Big Mike: Hard Guys

—by Big Mike on August 1st, 2009

I have to admit I’m as much a sensitive flower as I am a he-man. I can give you a thousand examples of my excruciatingly delicate feelings. Then I’ll give you one hell of an example of my manliness. As soon as I think of one.

Maybe that’s why Benny Jay and I have been friends for so long. Neither of us is interested in watching Ultimate Fighting matches on TV or gulping shots of Irish whiskey until our eyeballs roll down the bar. Hard guys, we’re not.

It’s ironic because you have to have the skin of a pachyderm to survive in this mad business. Everybody who lays hands or eyes on one of our manuscripts tells us to change it. Everyone’s a critic – and an editor. There are always words to change, lines of thought to mangle, and brilliant mots to delete.

A pal of mine, also a writer, called the other day in a rage. He was lucky his fingers weren’t in the neighborhood of his editor’s neck otherwise he’d surely be sitting in County Jail right now, making acquaintances with some of Milo’s livelier chums. Let’s call this guy Yablonski.

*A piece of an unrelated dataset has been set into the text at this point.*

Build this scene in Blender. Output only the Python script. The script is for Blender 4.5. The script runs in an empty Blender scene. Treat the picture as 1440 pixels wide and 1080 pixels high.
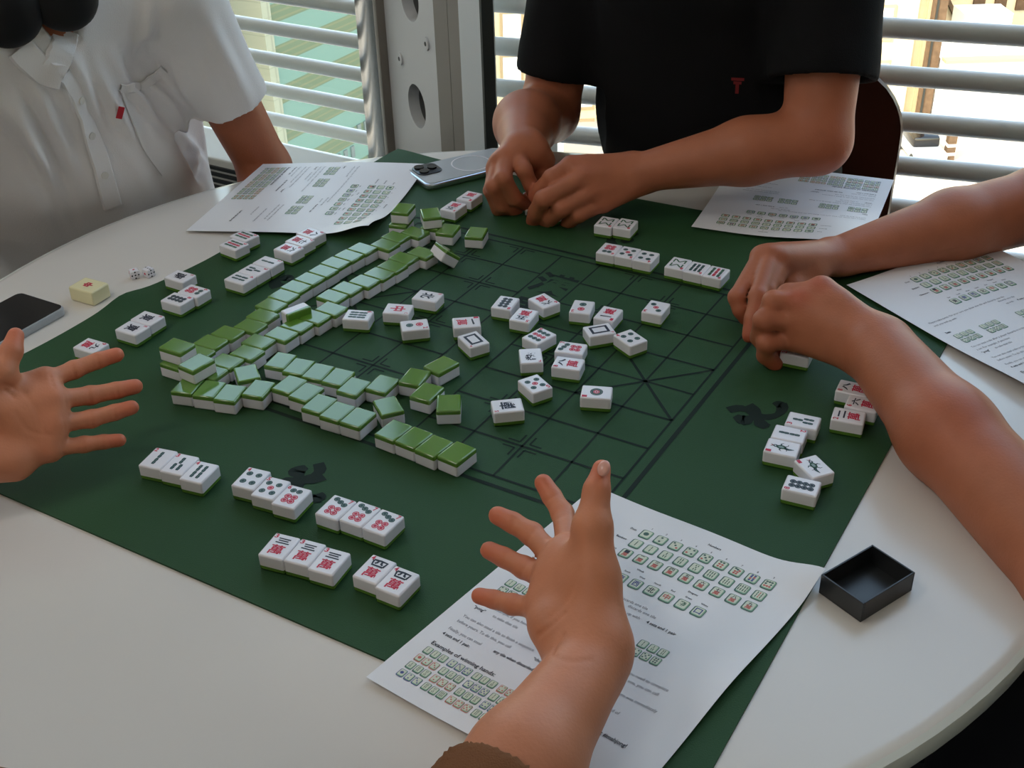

Yablonski: “Ya know, I’m sick of these people at the Daily Bladder. I’m ready to walk right now.”

Me: “What happened?”

Yablonski: “I just turned in my story about the Mayor and they cut it to shreds. They totally took the heart out of it. Now it’s not even worth running.”

Me: “Well, did they give you a chance to fight for it?”

Yablonski: “Oh sure! They sent it back and said, ‘Are these changes alright?’ I said, ‘What if I say they’re not – will you change them back?’ You know what they said?”

Me: “What?”

Yablosnki: “‘No, we wouldn’t.’ So why in the hell are they asking me if it was alright?”

I spent the next 15 minutes consoling my old pal. We agreed that editors edit because, well, because they can. Every business relationship in this world is a power relationship. Those with power exercise it just to remind you and themselves that they have it.

When I was a young writer, every time an editor changed a comma of my manuscript I mourned as though my child had been kidnapped. Then I fretted that all the changes were mounting up, like demerits for a sixth grader. I felt certain that one day my editors would call and say, “Sorry, Mike. We’ve had to make a total of 500 changes in your stories this year. It’s right here on our bulletin board. We can’t work with you anymore – you’re no longer a writer.”

Man, I cried myself to sleep a time or two agonizing over that. Like I said, I’m a sensitive flower.

From the time we met, Benny Jay and I shared a respect bordering on awe for the crusty old columnist Mike Royko. When we want to give each other the supreme compliment, we say, “What you wrote was just like Royko.”

In his Tribune years, Royko became awfully cranky. Once, he wrote a column complaining about all these crybaby Hispanics demanding bilingual education in the Chicago Public Schools. I wrote him a letter saying it was a shame he felt that way especially after he’d gone to Catholic schools in the old Polish neighborhood where, natch, the nuns taught in both English and Polish. I figured I’d zinged him, although I felt a bit sheepish about zinging the master.

The next week, the good old liberal Royko reemerged with a column about Ronald Reagan’s band of tin soldiers making illegal arms deals with Iran’s Ayatollah in order to finance the Nicaraguan Contras. So, hoping to redeem myself, I wrote him a second letter saying, in essence, that’s the Royko I know and love.

A couple of days later a letter in a Tribune envelope came to my house. Oh my god! Royko’d read my letters and was bowled over by their magnificence! He wanted me to drop everything and come down to the Tower this minute so I could become his personal apprentice! My hands shook as I opened the envelope.

I found my second letter, the conciliatory one, inside. Written in huge block letter in black marker over my typing were the words: “HEY FUCK OFF!”

Gulp! My idol had forsaken me. Now I was really finished. Royko’d surely spread the word around town that this young punk writer ought to be blacklisted.

Then it hit me – jeez, Mike Royko had been dealing with hypercritical readers and editors for years, every day, every column. New editors probably hoped to make their bones by trying to emend his columns. He’d learned to fight like a mother grizzly protecting her cubs to keep his copy intact. By the time he’d hit the Trib, he’d earned a modicum of editorial license. Then some young punk wannabe writer sends him letters telling him how to write.

I realized the sentence, Hey fuck off!, were the most trenchant words I’d ever read. I decided that I would adopt that very philosophy whenever an overly zealous editor or disgruntled reader tore my stories to shreds. I decided to become hard, like Mike Royko.

See? I told you I’d think of an example of my manliness.